• _Supplied records_:
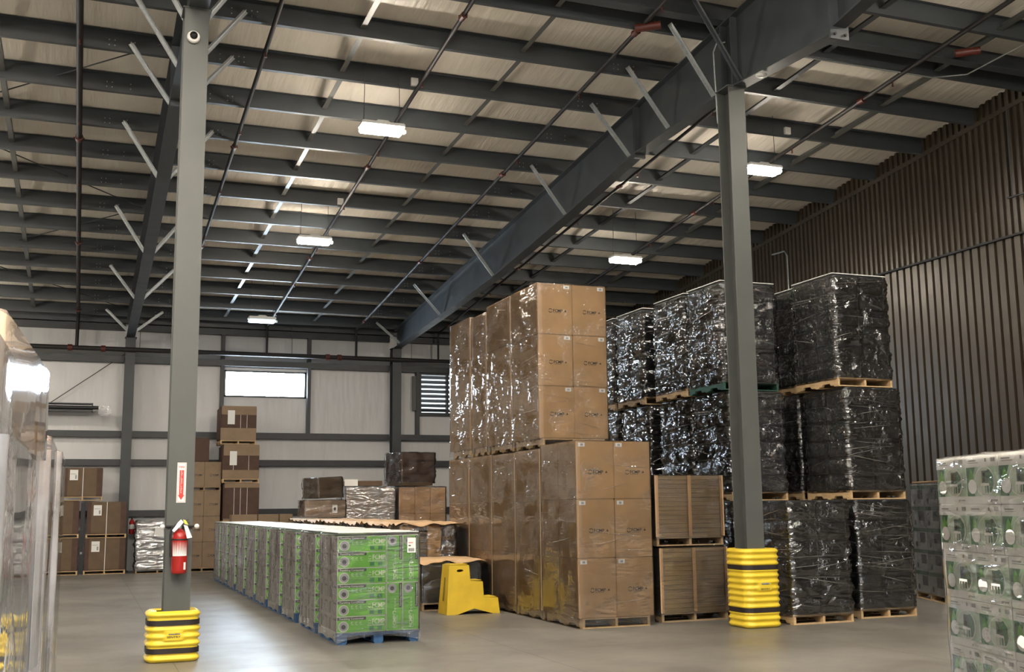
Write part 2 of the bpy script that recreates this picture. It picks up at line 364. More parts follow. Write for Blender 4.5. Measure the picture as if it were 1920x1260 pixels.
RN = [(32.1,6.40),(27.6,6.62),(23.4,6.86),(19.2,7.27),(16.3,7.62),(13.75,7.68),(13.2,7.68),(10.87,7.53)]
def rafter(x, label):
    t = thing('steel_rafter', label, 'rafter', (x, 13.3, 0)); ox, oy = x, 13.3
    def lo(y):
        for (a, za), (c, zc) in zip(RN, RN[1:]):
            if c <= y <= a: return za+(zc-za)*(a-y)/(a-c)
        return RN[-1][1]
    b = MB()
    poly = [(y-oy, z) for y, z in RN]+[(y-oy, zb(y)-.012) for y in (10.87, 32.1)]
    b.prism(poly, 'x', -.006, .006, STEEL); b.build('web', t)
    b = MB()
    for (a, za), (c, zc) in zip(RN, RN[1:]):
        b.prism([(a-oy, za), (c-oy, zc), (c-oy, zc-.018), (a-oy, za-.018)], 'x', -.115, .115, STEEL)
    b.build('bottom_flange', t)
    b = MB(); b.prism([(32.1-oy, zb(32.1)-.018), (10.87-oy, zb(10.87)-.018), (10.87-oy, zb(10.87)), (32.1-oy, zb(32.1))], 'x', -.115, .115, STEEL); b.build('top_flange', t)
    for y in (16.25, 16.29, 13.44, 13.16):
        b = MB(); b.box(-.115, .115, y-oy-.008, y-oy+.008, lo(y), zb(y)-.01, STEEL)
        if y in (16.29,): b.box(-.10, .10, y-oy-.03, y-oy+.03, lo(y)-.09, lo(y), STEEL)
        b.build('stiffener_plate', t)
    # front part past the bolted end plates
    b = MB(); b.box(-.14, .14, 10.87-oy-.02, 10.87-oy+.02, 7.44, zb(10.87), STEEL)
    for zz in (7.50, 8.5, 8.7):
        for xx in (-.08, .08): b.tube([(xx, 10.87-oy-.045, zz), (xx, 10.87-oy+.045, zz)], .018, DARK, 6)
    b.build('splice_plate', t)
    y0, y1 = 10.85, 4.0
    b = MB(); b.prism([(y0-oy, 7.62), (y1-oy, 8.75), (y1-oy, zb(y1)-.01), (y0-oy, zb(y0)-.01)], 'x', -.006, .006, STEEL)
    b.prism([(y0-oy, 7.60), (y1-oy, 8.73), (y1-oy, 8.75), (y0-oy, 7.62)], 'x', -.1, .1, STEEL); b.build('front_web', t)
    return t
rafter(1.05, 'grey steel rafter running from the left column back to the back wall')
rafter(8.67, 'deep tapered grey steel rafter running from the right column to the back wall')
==
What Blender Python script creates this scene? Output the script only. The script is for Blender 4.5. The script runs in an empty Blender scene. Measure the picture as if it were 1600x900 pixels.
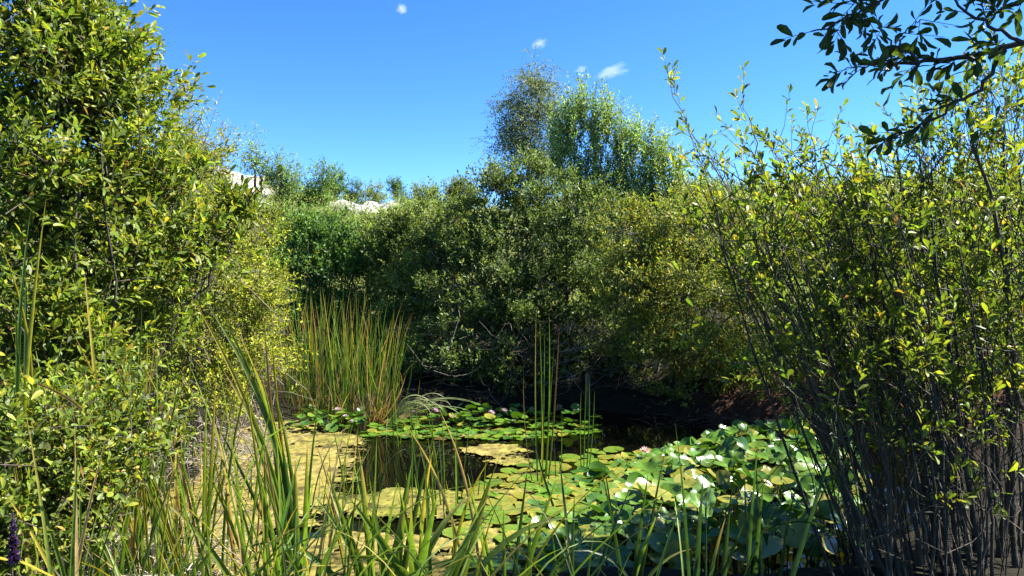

• _Exercise task_:
Only lines with the word "picture" should be collected from the material.

• _The solution_:
Write part 2 of the bpy script that recreates this picture. It picks up at line 364. More parts follow. Write for Blender 4.5. Measure the picture as if it were 1920x1260 pixels.
What Blender Python script creates this scene? Output the script only. The script is for Blender 4.5. The script runs in an empty Blender scene. Measure the picture as if it were 1600x900 pixels.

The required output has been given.